• **Task directions**: Write out, word for word, only the data from its first line to the line containing "random.seed(7); RNG = np.random.default_rng(11)".

···

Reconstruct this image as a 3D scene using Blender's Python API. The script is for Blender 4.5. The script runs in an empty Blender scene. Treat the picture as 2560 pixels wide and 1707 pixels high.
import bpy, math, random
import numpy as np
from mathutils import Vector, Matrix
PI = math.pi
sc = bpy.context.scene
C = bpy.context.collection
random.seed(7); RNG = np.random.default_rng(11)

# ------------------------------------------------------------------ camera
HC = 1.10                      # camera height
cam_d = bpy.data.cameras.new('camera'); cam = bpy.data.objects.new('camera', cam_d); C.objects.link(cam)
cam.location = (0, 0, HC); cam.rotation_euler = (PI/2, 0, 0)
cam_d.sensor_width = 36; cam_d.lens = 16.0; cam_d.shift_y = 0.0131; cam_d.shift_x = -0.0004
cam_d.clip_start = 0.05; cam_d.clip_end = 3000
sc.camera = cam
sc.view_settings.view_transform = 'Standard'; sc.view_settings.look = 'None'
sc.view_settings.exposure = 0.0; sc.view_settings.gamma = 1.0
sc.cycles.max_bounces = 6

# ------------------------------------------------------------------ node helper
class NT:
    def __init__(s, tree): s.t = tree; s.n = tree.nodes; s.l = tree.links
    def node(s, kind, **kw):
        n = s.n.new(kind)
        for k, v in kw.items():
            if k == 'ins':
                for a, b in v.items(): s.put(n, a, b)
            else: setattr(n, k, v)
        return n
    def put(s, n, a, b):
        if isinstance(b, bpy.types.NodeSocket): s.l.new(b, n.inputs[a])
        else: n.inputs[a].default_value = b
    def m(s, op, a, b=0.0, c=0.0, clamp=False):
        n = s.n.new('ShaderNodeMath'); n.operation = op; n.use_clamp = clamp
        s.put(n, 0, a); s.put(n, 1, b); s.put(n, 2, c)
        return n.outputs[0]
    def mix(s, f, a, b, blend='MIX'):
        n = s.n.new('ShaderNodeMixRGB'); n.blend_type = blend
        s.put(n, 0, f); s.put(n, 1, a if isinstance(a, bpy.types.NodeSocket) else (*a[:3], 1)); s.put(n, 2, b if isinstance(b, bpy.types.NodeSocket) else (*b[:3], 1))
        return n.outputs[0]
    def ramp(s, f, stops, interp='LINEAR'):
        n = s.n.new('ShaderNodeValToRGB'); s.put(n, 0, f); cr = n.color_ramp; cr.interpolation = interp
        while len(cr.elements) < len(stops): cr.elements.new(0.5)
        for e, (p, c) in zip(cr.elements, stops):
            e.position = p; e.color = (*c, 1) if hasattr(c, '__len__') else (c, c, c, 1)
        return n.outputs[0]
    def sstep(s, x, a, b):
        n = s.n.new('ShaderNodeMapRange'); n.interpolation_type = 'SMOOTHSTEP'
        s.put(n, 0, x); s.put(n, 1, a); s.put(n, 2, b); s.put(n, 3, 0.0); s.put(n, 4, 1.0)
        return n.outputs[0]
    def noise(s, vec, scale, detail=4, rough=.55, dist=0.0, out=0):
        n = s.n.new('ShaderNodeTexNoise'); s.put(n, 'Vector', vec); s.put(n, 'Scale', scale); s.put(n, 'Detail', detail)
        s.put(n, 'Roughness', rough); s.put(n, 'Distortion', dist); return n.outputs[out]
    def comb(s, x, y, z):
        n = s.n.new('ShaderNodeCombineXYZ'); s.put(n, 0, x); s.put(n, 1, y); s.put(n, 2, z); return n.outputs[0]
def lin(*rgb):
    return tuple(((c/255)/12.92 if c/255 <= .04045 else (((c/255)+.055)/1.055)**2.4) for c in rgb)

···

• **Solution**:
Reconstruct this image as a 3D scene using Blender's Python API. The script is for Blender 4.5. The script runs in an empty Blender scene. Treat the picture as 2560 pixels wide and 1707 pixels high.
import bpy, math, random
import numpy as np
from mathutils import Vector, Matrix
PI = math.pi
sc = bpy.context.scene
C = bpy.context.collection
random.seed(7); RNG = np.random.default_rng(11)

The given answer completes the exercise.